Instruction:
Extract, unchanged, every line from the top of the material below through the line with "ca = me.color_attributes.new('tint', 'FLOAT_COLOR', 'CORNER')", and no more.

Information shown:
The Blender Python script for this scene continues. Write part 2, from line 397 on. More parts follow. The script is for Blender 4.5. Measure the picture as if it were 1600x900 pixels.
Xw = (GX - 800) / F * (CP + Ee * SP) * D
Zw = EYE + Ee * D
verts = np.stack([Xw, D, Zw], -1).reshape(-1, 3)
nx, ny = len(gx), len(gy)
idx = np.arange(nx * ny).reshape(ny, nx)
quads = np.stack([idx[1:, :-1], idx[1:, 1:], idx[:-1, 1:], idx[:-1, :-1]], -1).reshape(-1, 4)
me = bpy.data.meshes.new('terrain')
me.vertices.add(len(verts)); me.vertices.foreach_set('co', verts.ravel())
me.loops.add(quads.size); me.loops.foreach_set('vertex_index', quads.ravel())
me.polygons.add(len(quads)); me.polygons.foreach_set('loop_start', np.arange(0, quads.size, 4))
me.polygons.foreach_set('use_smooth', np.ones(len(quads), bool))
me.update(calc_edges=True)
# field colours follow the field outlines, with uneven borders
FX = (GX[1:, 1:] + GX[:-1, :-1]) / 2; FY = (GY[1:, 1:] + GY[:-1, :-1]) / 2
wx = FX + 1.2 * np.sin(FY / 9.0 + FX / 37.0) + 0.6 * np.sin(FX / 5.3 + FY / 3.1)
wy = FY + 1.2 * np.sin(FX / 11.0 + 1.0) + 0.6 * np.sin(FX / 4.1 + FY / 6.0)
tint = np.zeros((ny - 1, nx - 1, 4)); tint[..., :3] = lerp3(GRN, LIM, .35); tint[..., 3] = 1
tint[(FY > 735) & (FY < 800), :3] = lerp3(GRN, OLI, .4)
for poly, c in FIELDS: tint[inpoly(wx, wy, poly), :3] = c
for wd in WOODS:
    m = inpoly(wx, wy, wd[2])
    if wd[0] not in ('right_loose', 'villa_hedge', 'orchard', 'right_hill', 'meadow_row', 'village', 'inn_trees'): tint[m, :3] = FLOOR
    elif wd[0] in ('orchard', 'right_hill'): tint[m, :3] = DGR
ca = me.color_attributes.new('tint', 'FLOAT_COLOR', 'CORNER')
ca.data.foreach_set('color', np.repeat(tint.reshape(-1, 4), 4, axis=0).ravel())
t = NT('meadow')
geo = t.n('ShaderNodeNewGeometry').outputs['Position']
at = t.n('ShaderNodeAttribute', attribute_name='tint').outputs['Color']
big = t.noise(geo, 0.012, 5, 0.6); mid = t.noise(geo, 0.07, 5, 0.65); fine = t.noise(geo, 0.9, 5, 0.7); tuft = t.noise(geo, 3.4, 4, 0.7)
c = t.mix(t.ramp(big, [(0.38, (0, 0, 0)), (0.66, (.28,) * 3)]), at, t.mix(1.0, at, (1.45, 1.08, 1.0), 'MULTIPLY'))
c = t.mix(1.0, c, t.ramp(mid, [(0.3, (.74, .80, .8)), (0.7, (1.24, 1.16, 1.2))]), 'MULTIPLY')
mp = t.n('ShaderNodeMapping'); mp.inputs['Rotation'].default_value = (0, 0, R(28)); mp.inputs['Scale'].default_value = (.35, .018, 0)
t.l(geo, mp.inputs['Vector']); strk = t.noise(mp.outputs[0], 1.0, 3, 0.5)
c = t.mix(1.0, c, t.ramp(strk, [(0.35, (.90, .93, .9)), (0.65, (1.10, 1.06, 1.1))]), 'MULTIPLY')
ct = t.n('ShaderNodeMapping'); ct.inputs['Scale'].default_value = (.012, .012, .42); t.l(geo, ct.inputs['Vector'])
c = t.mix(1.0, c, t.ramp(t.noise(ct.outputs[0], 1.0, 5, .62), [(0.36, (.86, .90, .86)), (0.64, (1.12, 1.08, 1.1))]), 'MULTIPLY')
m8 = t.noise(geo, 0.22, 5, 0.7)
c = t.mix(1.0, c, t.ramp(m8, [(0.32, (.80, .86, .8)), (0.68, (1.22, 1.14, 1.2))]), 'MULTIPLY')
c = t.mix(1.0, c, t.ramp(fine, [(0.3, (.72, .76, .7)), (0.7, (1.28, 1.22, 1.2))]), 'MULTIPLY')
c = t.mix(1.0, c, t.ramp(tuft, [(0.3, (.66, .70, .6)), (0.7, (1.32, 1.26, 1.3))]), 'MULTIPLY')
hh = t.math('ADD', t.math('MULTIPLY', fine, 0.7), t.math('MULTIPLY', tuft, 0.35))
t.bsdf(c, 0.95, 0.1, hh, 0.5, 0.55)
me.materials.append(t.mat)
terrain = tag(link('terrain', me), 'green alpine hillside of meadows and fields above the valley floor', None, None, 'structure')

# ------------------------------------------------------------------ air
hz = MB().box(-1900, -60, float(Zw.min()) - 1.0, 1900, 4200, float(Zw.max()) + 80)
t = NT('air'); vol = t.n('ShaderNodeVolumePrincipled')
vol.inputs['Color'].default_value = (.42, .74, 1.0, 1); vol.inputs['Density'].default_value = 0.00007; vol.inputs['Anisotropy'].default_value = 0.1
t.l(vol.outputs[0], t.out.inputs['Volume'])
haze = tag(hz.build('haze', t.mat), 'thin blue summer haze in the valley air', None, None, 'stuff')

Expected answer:
The Blender Python script for this scene continues. Write part 2, from line 397 on. More parts follow. The script is for Blender 4.5. Measure the picture as if it were 1600x900 pixels.
Xw = (GX - 800) / F * (CP + Ee * SP) * D
Zw = EYE + Ee * D
verts = np.stack([Xw, D, Zw], -1).reshape(-1, 3)
nx, ny = len(gx), len(gy)
idx = np.arange(nx * ny).reshape(ny, nx)
quads = np.stack([idx[1:, :-1], idx[1:, 1:], idx[:-1, 1:], idx[:-1, :-1]], -1).reshape(-1, 4)
me = bpy.data.meshes.new('terrain')
me.vertices.add(len(verts)); me.vertices.foreach_set('co', verts.ravel())
me.loops.add(quads.size); me.loops.foreach_set('vertex_index', quads.ravel())
me.polygons.add(len(quads)); me.polygons.foreach_set('loop_start', np.arange(0, quads.size, 4))
me.polygons.foreach_set('use_smooth', np.ones(len(quads), bool))
me.update(calc_edges=True)
# field colours follow the field outlines, with uneven borders
FX = (GX[1:, 1:] + GX[:-1, :-1]) / 2; FY = (GY[1:, 1:] + GY[:-1, :-1]) / 2
wx = FX + 1.2 * np.sin(FY / 9.0 + FX / 37.0) + 0.6 * np.sin(FX / 5.3 + FY / 3.1)
wy = FY + 1.2 * np.sin(FX / 11.0 + 1.0) + 0.6 * np.sin(FX / 4.1 + FY / 6.0)
tint = np.zeros((ny - 1, nx - 1, 4)); tint[..., :3] = lerp3(GRN, LIM, .35); tint[..., 3] = 1
tint[(FY > 735) & (FY < 800), :3] = lerp3(GRN, OLI, .4)
for poly, c in FIELDS: tint[inpoly(wx, wy, poly), :3] = c
for wd in WOODS:
    m = inpoly(wx, wy, wd[2])
    if wd[0] not in ('right_loose', 'villa_hedge', 'orchard', 'right_hill', 'meadow_row', 'village', 'inn_trees'): tint[m, :3] = FLOOR
    elif wd[0] in ('orchard', 'right_hill'): tint[m, :3] = DGR
ca = me.color_attributes.new('tint', 'FLOAT_COLOR', 'CORNER')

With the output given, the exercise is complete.